* GOAL
Reproduce the material in full, exactly as written.

▬▬▬▬▬▬

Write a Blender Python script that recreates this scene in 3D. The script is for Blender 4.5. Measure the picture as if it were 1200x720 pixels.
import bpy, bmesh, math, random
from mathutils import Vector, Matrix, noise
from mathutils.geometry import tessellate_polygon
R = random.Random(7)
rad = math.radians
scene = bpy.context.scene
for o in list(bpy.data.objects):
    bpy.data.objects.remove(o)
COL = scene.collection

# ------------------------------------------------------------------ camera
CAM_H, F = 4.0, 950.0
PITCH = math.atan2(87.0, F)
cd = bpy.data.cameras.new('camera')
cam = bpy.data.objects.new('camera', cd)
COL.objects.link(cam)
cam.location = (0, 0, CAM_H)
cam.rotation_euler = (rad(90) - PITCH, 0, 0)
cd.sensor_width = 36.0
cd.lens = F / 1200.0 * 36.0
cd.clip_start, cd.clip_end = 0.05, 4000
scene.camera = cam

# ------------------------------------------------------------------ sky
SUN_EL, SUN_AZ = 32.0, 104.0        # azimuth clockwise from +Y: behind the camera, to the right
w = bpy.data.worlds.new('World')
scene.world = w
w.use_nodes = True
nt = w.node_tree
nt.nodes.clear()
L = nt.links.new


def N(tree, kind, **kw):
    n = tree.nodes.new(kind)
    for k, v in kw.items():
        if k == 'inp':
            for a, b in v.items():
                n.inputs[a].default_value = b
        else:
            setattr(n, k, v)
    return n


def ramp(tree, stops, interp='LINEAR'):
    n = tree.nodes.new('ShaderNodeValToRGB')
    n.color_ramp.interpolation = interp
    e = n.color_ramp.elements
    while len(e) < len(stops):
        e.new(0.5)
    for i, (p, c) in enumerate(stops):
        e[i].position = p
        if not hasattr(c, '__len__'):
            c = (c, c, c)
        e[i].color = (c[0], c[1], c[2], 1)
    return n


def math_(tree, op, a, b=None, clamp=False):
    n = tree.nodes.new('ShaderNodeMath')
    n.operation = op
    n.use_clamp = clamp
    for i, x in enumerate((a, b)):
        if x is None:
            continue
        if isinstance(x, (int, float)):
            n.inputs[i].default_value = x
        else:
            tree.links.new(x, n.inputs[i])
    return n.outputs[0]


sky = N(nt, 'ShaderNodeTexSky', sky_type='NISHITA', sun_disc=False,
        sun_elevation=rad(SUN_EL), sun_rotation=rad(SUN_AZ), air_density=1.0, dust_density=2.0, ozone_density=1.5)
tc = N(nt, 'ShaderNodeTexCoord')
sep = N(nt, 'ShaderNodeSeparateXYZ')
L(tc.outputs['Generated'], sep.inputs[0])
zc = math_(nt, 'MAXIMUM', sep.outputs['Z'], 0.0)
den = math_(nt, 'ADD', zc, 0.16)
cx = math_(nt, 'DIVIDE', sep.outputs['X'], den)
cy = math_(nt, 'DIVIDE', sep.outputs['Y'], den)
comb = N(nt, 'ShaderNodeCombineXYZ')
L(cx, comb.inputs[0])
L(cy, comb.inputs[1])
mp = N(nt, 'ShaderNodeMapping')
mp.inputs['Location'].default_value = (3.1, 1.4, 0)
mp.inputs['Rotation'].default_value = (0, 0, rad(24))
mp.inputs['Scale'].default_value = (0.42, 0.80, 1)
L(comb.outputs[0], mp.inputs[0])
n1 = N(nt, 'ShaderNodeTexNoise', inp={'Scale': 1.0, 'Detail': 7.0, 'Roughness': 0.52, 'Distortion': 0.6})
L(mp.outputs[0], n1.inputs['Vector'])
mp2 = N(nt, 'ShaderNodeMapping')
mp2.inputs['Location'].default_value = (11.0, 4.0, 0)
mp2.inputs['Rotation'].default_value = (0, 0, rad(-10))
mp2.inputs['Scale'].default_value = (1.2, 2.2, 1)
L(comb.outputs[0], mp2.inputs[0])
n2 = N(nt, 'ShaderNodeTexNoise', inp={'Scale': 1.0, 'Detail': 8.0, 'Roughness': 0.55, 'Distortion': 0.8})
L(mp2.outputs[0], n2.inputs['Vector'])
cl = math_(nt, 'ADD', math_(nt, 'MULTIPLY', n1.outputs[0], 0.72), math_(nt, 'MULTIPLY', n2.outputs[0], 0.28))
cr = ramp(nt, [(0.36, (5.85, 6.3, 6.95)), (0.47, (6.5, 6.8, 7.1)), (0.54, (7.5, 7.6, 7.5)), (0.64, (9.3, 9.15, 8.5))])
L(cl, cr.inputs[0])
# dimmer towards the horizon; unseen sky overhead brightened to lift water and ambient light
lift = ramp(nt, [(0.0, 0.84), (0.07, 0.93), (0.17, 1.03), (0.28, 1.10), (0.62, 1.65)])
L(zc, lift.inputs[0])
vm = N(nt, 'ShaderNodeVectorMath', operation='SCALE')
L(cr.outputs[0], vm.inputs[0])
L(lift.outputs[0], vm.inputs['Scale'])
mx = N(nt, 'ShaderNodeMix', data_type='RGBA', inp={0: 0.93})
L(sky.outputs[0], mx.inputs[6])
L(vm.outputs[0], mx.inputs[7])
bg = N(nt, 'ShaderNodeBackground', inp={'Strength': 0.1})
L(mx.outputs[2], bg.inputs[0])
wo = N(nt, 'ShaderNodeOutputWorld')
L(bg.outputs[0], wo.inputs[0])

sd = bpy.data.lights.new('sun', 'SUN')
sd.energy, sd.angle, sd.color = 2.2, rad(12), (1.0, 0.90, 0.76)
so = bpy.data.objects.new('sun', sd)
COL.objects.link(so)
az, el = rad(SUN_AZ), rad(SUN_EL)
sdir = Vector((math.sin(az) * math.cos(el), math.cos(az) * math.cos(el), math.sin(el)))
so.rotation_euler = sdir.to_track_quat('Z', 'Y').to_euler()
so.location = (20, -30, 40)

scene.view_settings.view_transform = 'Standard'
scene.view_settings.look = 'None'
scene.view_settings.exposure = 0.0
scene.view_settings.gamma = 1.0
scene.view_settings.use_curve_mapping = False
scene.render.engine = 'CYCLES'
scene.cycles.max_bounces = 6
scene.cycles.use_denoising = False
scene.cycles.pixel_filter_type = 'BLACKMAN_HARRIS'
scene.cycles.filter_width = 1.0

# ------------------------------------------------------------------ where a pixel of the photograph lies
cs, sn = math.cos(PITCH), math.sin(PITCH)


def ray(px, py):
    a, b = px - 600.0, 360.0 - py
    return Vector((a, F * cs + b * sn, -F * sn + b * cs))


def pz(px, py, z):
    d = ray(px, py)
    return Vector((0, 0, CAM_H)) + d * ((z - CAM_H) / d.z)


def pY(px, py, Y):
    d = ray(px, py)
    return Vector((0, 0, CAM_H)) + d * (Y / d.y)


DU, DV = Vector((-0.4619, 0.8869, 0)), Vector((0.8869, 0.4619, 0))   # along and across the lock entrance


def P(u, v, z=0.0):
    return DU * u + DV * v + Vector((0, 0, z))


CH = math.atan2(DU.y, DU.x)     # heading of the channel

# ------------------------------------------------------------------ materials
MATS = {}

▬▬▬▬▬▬

* FINISHED EXERCISE
Write a Blender Python script that recreates this scene in 3D. The script is for Blender 4.5. Measure the picture as if it were 1200x720 pixels.
import bpy, bmesh, math, random
from mathutils import Vector, Matrix, noise
from mathutils.geometry import tessellate_polygon
R = random.Random(7)
rad = math.radians
scene = bpy.context.scene
for o in list(bpy.data.objects):
    bpy.data.objects.remove(o)
COL = scene.collection

# ------------------------------------------------------------------ camera
CAM_H, F = 4.0, 950.0
PITCH = math.atan2(87.0, F)
cd = bpy.data.cameras.new('camera')
cam = bpy.data.objects.new('camera', cd)
COL.objects.link(cam)
cam.location = (0, 0, CAM_H)
cam.rotation_euler = (rad(90) - PITCH, 0, 0)
cd.sensor_width = 36.0
cd.lens = F / 1200.0 * 36.0
cd.clip_start, cd.clip_end = 0.05, 4000
scene.camera = cam

# ------------------------------------------------------------------ sky
SUN_EL, SUN_AZ = 32.0, 104.0        # azimuth clockwise from +Y: behind the camera, to the right
w = bpy.data.worlds.new('World')
scene.world = w
w.use_nodes = True
nt = w.node_tree
nt.nodes.clear()
L = nt.links.new


def N(tree, kind, **kw):
    n = tree.nodes.new(kind)
    for k, v in kw.items():
        if k == 'inp':
            for a, b in v.items():
                n.inputs[a].default_value = b
        else:
            setattr(n, k, v)
    return n


def ramp(tree, stops, interp='LINEAR'):
    n = tree.nodes.new('ShaderNodeValToRGB')
    n.color_ramp.interpolation = interp
    e = n.color_ramp.elements
    while len(e) < len(stops):
        e.new(0.5)
    for i, (p, c) in enumerate(stops):
        e[i].position = p
        if not hasattr(c, '__len__'):
            c = (c, c, c)
        e[i].color = (c[0], c[1], c[2], 1)
    return n


def math_(tree, op, a, b=None, clamp=False):
    n = tree.nodes.new('ShaderNodeMath')
    n.operation = op
    n.use_clamp = clamp
    for i, x in enumerate((a, b)):
        if x is None:
            continue
        if isinstance(x, (int, float)):
            n.inputs[i].default_value = x
        else:
            tree.links.new(x, n.inputs[i])
    return n.outputs[0]


sky = N(nt, 'ShaderNodeTexSky', sky_type='NISHITA', sun_disc=False,
        sun_elevation=rad(SUN_EL), sun_rotation=rad(SUN_AZ), air_density=1.0, dust_density=2.0, ozone_density=1.5)
tc = N(nt, 'ShaderNodeTexCoord')
sep = N(nt, 'ShaderNodeSeparateXYZ')
L(tc.outputs['Generated'], sep.inputs[0])
zc = math_(nt, 'MAXIMUM', sep.outputs['Z'], 0.0)
den = math_(nt, 'ADD', zc, 0.16)
cx = math_(nt, 'DIVIDE', sep.outputs['X'], den)
cy = math_(nt, 'DIVIDE', sep.outputs['Y'], den)
comb = N(nt, 'ShaderNodeCombineXYZ')
L(cx, comb.inputs[0])
L(cy, comb.inputs[1])
mp = N(nt, 'ShaderNodeMapping')
mp.inputs['Location'].default_value = (3.1, 1.4, 0)
mp.inputs['Rotation'].default_value = (0, 0, rad(24))
mp.inputs['Scale'].default_value = (0.42, 0.80, 1)
L(comb.outputs[0], mp.inputs[0])
n1 = N(nt, 'ShaderNodeTexNoise', inp={'Scale': 1.0, 'Detail': 7.0, 'Roughness': 0.52, 'Distortion': 0.6})
L(mp.outputs[0], n1.inputs['Vector'])
mp2 = N(nt, 'ShaderNodeMapping')
mp2.inputs['Location'].default_value = (11.0, 4.0, 0)
mp2.inputs['Rotation'].default_value = (0, 0, rad(-10))
mp2.inputs['Scale'].default_value = (1.2, 2.2, 1)
L(comb.outputs[0], mp2.inputs[0])
n2 = N(nt, 'ShaderNodeTexNoise', inp={'Scale': 1.0, 'Detail': 8.0, 'Roughness': 0.55, 'Distortion': 0.8})
L(mp2.outputs[0], n2.inputs['Vector'])
cl = math_(nt, 'ADD', math_(nt, 'MULTIPLY', n1.outputs[0], 0.72), math_(nt, 'MULTIPLY', n2.outputs[0], 0.28))
cr = ramp(nt, [(0.36, (5.85, 6.3, 6.95)), (0.47, (6.5, 6.8, 7.1)), (0.54, (7.5, 7.6, 7.5)), (0.64, (9.3, 9.15, 8.5))])
L(cl, cr.inputs[0])
# dimmer towards the horizon; unseen sky overhead brightened to lift water and ambient light
lift = ramp(nt, [(0.0, 0.84), (0.07, 0.93), (0.17, 1.03), (0.28, 1.10), (0.62, 1.65)])
L(zc, lift.inputs[0])
vm = N(nt, 'ShaderNodeVectorMath', operation='SCALE')
L(cr.outputs[0], vm.inputs[0])
L(lift.outputs[0], vm.inputs['Scale'])
mx = N(nt, 'ShaderNodeMix', data_type='RGBA', inp={0: 0.93})
L(sky.outputs[0], mx.inputs[6])
L(vm.outputs[0], mx.inputs[7])
bg = N(nt, 'ShaderNodeBackground', inp={'Strength': 0.1})
L(mx.outputs[2], bg.inputs[0])
wo = N(nt, 'ShaderNodeOutputWorld')
L(bg.outputs[0], wo.inputs[0])

sd = bpy.data.lights.new('sun', 'SUN')
sd.energy, sd.angle, sd.color = 2.2, rad(12), (1.0, 0.90, 0.76)
so = bpy.data.objects.new('sun', sd)
COL.objects.link(so)
az, el = rad(SUN_AZ), rad(SUN_EL)
sdir = Vector((math.sin(az) * math.cos(el), math.cos(az) * math.cos(el), math.sin(el)))
so.rotation_euler = sdir.to_track_quat('Z', 'Y').to_euler()
so.location = (20, -30, 40)

scene.view_settings.view_transform = 'Standard'
scene.view_settings.look = 'None'
scene.view_settings.exposure = 0.0
scene.view_settings.gamma = 1.0
scene.view_settings.use_curve_mapping = False
scene.render.engine = 'CYCLES'
scene.cycles.max_bounces = 6
scene.cycles.use_denoising = False
scene.cycles.pixel_filter_type = 'BLACKMAN_HARRIS'
scene.cycles.filter_width = 1.0

# ------------------------------------------------------------------ where a pixel of the photograph lies
cs, sn = math.cos(PITCH), math.sin(PITCH)


def ray(px, py):
    a, b = px - 600.0, 360.0 - py
    return Vector((a, F * cs + b * sn, -F * sn + b * cs))


def pz(px, py, z):
    d = ray(px, py)
    return Vector((0, 0, CAM_H)) + d * ((z - CAM_H) / d.z)


def pY(px, py, Y):
    d = ray(px, py)
    return Vector((0, 0, CAM_H)) + d * (Y / d.y)


DU, DV = Vector((-0.4619, 0.8869, 0)), Vector((0.8869, 0.4619, 0))   # along and across the lock entrance


def P(u, v, z=0.0):
    return DU * u + DV * v + Vector((0, 0, z))


CH = math.atan2(DU.y, DU.x)     # heading of the channel

# ------------------------------------------------------------------ materials
MATS = {}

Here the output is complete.